REPUBLIKA.CO.ID, Aminatus Sadiyah (29 tahun) punya cerita sendiri tentang pengabdian. Muslimah asli Papua yang akrab disapa Mina ini mengungkapkan kisahnya tentang bagaimana ia bertekad membebaskan masyarakat Muslim di wilayahnya dari buta membaca Alquran.
Bermula pada 2010, sepulang lulus pesantren di Sukoharjo, Jawa Tengah, Mina kembali ke kampung halamannya di Wamena, Kabupaten Jayawijaya, Papua. Di kampung halamannya itu, Mina melihat komunitas Muslim di sana benar-benar tidak bisa membaca Alquran. Hal itulah yang memotivasinya mengabdikan diri mengajarkan Alquran secara sukarela tanpa digaji.
“Target saya di awal mau mengajarkan Alquran, minimal mereka bisa baca Juz Amma. Tapi alhamdulillah, saat ini sudah ada lima orang yang pandai membaca Alquran dan sudah bisa bantu-bantu saya mengajar,” kata Mina saat dihubungi Republika, Rabu (24/3).
Pekerjaan Mina bukan hal mudah. Dia rela menerjang sulitnya medan di Papua. Kampung-kampung pedalaman Kabupaten Jayawijaya kerap disambanginya. Tak jarang, Mina harus menerjang longsor di kala musim hujan tiba.
Menurut dia, longsor di pedalaman Papua merupakan momok menakutkan bagi masyarakat Papua. Dia tak ragu menerjang bencana demi menemui murid-muridnya dari rentang usia 3-12 tahun. “Kalau longsor tiba, itu taruhannya nyawa (kalau pergi mengajar). Tapi alhamdulillah, saya selalu dijaga Allah dan bisa lalui setiap longsornya,” kata Mina.
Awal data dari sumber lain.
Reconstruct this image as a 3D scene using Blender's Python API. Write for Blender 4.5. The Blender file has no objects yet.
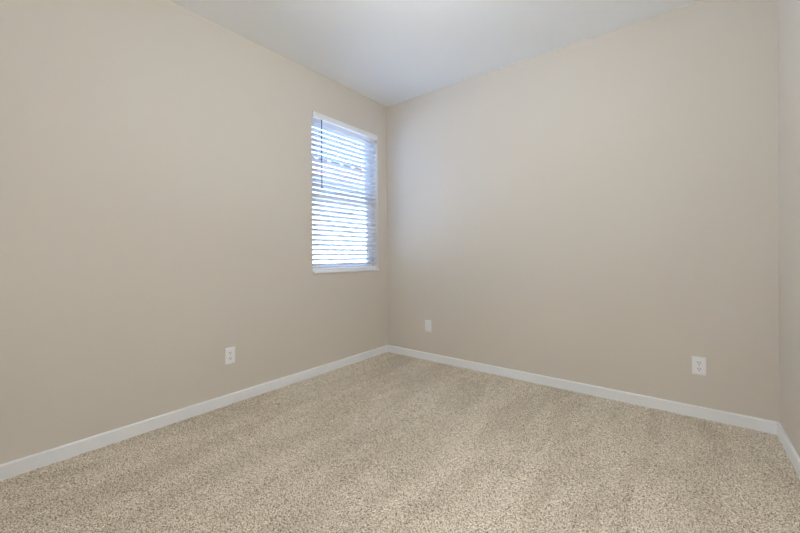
import bpy, bmesh, math, random
import numpy as np
from mathutils import Vector, Matrix

sc = bpy.context.scene
COL = sc.collection
random.seed(4); rng = np.random.default_rng(7)

# ------------------------------------------------------------------ camera
XL, XR, YB, YR, H = -2.609, 0.447, 3.0805, -0.60, 2.74      # room: left/right x, back/rear y, height
CAM_H, FPX = 1.0806, 359.46
cam = bpy.data.cameras.new('camera'); co = bpy.data.objects.new('camera', cam); COL.objects.link(co)
cam.sensor_fit = 'HORIZONTAL'; cam.sensor_width = 36.0; cam.lens = FPX / 800 * 36.0
cam.shift_x = 0.0; cam.shift_y = -(266.5 - 254.99) / 800
cam.clip_start = 0.02
co.location = (0, 0, CAM_H); co.rotation_euler = (Matrix.Rotation(math.radians(38.239), 3, 'Z') @ Matrix.Rotation(math.radians(90), 3, 'X') @ Matrix.Rotation(math.radians(-0.289), 3, 'Z')).to_euler()
sc.camera = co

# ------------------------------------------------------------------ sky, sun, exposure
vs = sc.view_settings
vs.view_transform = 'Standard'; vs.look = 'None'; vs.gamma = 1.0; vs.exposure = 0.21; vs.use_curve_mapping = False
w = bpy.data.worlds.new('sky'); sc.world = w; w.use_nodes = True
SKY_STRENGTH = 6.6
nt = w.node_tree; bg = nt.nodes['Background']
sky = nt.nodes.new('ShaderNodeTexSky'); sky.sky_type = 'NISHITA'
sky.sun_disc = False; sky.sun_elevation = math.radians(52); sky.sun_rotation = math.radians(110)
sky.air_density = 1.0; sky.dust_density = 1.5; sky.ozone_density = 1.5
tint = nt.nodes.new('ShaderNodeMix'); tint.data_type = 'RGBA'; tint.blend_type = 'MULTIPLY'; tint.inputs[0].default_value = 1.0
tint.clamp_result = False; tint.inputs[7].default_value = (0.80, 0.98, 1.24, 1)      # daylight reads cool against the room's white balance
nt.links.new(sky.outputs[0], tint.inputs[6]); nt.links.new(tint.outputs[2], bg.inputs[0]); bg.inputs[1].default_value = SKY_STRENGTH
sun = bpy.data.lights.new('sun', 'SUN'); sun.energy = 11.0; sun.angle = math.radians(0.53); sun.color = (1, 0.95, 0.87)
so = bpy.data.objects.new('sun', sun); COL.objects.link(so)
so.rotation_euler = Vector((-1, 0.35, -1.38)).to_track_quat('-Z', 'Y').to_euler()
FILL_STRENGTH = 36.0  # strengths and tint of the added, unseen fill lamps
FILL_HALL_STRENGTH = 155.0
FILL_PENDANT_STRENGTH = 17.0
FILL_COLOR = (0.98, 1.0, 1.02)
sc.cycles.max_bounces = 16; sc.cycles.diffuse_bounces = 8; sc.cycles.transparent_max_bounces = 16
sc.cycles.sample_clamp_indirect = 6.0

# ------------------------------------------------------------------ materials
def mat(name, col, rough=0.6, spec=0.3, metal=0.0):
    m = bpy.data.materials.new(name); m.use_nodes = True
    b = m.node_tree.nodes['Principled BSDF']
    b.inputs['Base Color'].default_value = (*col, 1); b.inputs['Roughness'].default_value = rough
    b.inputs['Specular IOR Level'].default_value = spec; b.inputs['Metallic'].default_value = metal
    return m, m.node_tree, b

def bumpy(name, col, rough, scale, strength, dist, var=0.0, detail=3.0, spec=0.3):
    """paint with an orange-peel bump and a faint tone variation"""
    m, t, b = mat(name, col, rough, spec)
    tc = t.nodes.new('ShaderNodeTexCoord')
    n = t.nodes.new('ShaderNodeTexNoise'); n.inputs['Scale'].default_value = scale; n.inputs['Detail'].default_value = detail
    t.links.new(tc.outputs['Object'], n.inputs['Vector'])
    bp = t.nodes.new('ShaderNodeBump'); bp.inputs['Strength'].default_value = strength; bp.inputs['Distance'].default_value = dist
    t.links.new(n.outputs['Fac'], bp.inputs['Height']); t.links.new(bp.outputs[0], b.inputs['Normal'])
    if var:
        n2 = t.nodes.new('ShaderNodeTexNoise'); n2.inputs['Scale'].default_value = 2.0
        t.links.new(tc.outputs['Object'], n2.inputs['Vector'])
        r = t.nodes.new('ShaderNodeValToRGB')
        r.color_ramp.elements[0].color = (*[c * (1 - var) for c in col], 1)
        r.color_ramp.elements[1].color = (*[c * (1 + var) for c in col], 1)
        t.links.new(n2.outputs['Fac'], r.inputs[0]); t.links.new(r.outputs[0], b.inputs['Base Color'])
    return m

M_WALL = bumpy('beige_wall_paint', (0.70, 0.661, 0.603), 0.55, 70, 0.12, 0.004, 0.012)
M_CEIL = bumpy('white_ceiling_paint', (0.90, 0.94, 0.975), 0.8, 60, 0.12, 0.004)
M_TRIM = bumpy('white_trim_paint', (0.91, 0.94, 0.98), 0.35, 25, 0.02, 0.002)
M_VINYL = bumpy('white_vinyl', (0.78, 0.78, 0.77), 0.35, 40, 0.02, 0.001)
M_SLAT = bumpy('white_blind_slat', (0.70, 0.71, 0.715), 0.4, 90, 0.03, 0.001)
M_PLATE = bumpy('white_plastic', (0.92, 0.94, 0.97), 0.3, 50, 0.01, 0.001)
M_DARK = mat('dark_slot', (0.03, 0.03, 0.03), 0.6)[0]
M_GREY = bumpy('grey_wand_plastic', (0.09, 0.095, 0.11), 0.5, 60, 0.02, 0.001)
M_CORD = bumpy('white_cord', (0.75, 0.75, 0.74), 0.8, 400, 0.3, 0.001)
M_STUCCO = bumpy('cream_stucco', (0.40, 0.38, 0.355), 0.9, 45, 0.5, 0.01, 0.03, 6)
M_FASCIA = bumpy('tan_fascia_paint', (0.40, 0.19, 0.07), 0.6, 30, 0.1, 0.003)
M_SOFFIT = bumpy('pale_soffit_paint', (0.34, 0.36, 0.39), 0.7, 30, 0.1, 0.003)
M_TILE = bumpy('clay_roof_tile', (0.52, 0.38, 0.28), 0.8, 18, 0.3, 0.01, 0.2)
M_GROUND = bumpy('decomposed_granite', (0.42, 0.34, 0.26), 0.95, 120, 0.6, 0.01, 0.1)
M_BRASS = mat('brushed_nickel', (0.5, 0.48, 0.45), 0.35, 0.5, 1.0)[0]

# window glass: clear pane, faint mirror reflection
M_GLASS = bpy.data.materials.new('window_glass'); M_GLASS.use_nodes = True
t = M_GLASS.node_tree; t.nodes.clear()
o_ = t.nodes.new('ShaderNodeOutputMaterial'); tr = t.nodes.new('ShaderNodeBsdfTransparent')
tr.inputs[0].default_value = (0.94, 0.97, 0.98, 1)
gl = t.nodes.new('ShaderNodeBsdfGlossy'); gl.inputs['Roughness'].default_value = 0.02
mx = t.nodes.new('ShaderNodeMixShader'); fr = t.nodes.new('ShaderNodeFresnel'); fr.inputs[0].default_value = 1.25
t.links.new(fr.outputs[0], mx.inputs[0]); t.links.new(tr.outputs[0], mx.inputs[1]); t.links.new(gl.outputs[0], mx.inputs[2])
t.links.new(mx.outputs[0], o_.inputs[0])

# glowing globes of the added fill lamps
M_FILL, t, b = mat('fill_lamp_glow', (0.9, 0.9, 0.88), 0.3)
b.inputs['Emission Color'].default_value = (*FILL_COLOR, 1); b.inputs['Emission Strength'].default_value = FILL_STRENGTH

M_FILL_HALL = M_FILL.copy(); M_FILL_HALL.name = 'fill_lamp_glow_hall'
M_FILL_HALL.node_tree.nodes['Principled BSDF'].inputs['Emission Strength'].default_value = FILL_HALL_STRENGTH

M_FILL_PENDANT = M_FILL.copy(); M_FILL_PENDANT.name = 'fill_lamp_glow_pendant'
M_FILL_PENDANT.node_tree.nodes['Principled BSDF'].inputs['Emission Strength'].default_value = FILL_PENDANT_STRENGTH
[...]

Dalam perjalanannya mengabdikan diri mengajarkan Alquran secara sukarela, Mina dibantu oleh Bulan Sabit Merah Indonesia (BSMI). Bantuan berupa pemberi pinjaman motor untuk membantu mobilitas mengajar Mina hingga bantuan uang sebagai bentuk apresiasi atas aktivitas yang dilakukan Mina.
Langkah Mina dalam mengajar Alquran ini pun diapresiasi oleh masyarakat Muslim Papua, khususnya kaum ibu di sana. Mereka sangat senang setelah sekian lama beragama Islam, mereka dan juga keturunannya bisa mendapatkan akses pendidikan Alquran secara gratis.
Jilbab dan Papua
Meski diapresiasi oleh masyarakat Muslim sana, tetap saja Mina mengaku tak mudah bagi Muslim di wilayah Papua menempuh akses pendidikan agama. Jangankan untuk mendalami agama lebih jauh, identitas diri sebagai Muslimah seperti jilbab pun kerap dipertanyakan oknum-oknum tak bertanggung jawab. Mina menyebut, jika terdapat kalangan masyarakat yang membuat ricuh dan bermabuk-mabukan, Mina kerap dirundung akibat jilbabnya.
“Saya sering dibilang, kenapa itu orang Papua asli pakai jilbab? Tak malu kah?” kata Mina.
Meski demikian, Mina mencoba mengambil sisi positif dan terus melakukan yang terbaik. Dari aktivitasnya sebagai pengajar Alquran selama hampir 11 tahun ini, tak sedikit masyarakat dari Kabupaten Jayawijaya di kampungnya yang tertarik pada Islam dan memutuskan menjadi mualaf.
Mereka cukup antusias meramaikan pengajiannya di masjid-masjid. Saat ini, Mina hanya fokus bagaimana dapat menempuh medan terjal dengan ditemani satu-satunya motor pinjaman dari BSMI yang ia miliki.
Dia pun berharap, ke depan banyak pengajar dari wilayah-wilayah Indonesia yang sudi untuk mengamalkan ilmunya di Papua. Sedangkan terhadap pemerintah, ia berharap infrastruktur dasar seperti jalan yang menghubungkan satu kampung dengan kampung lainnya dapat terealisasi dengan baik.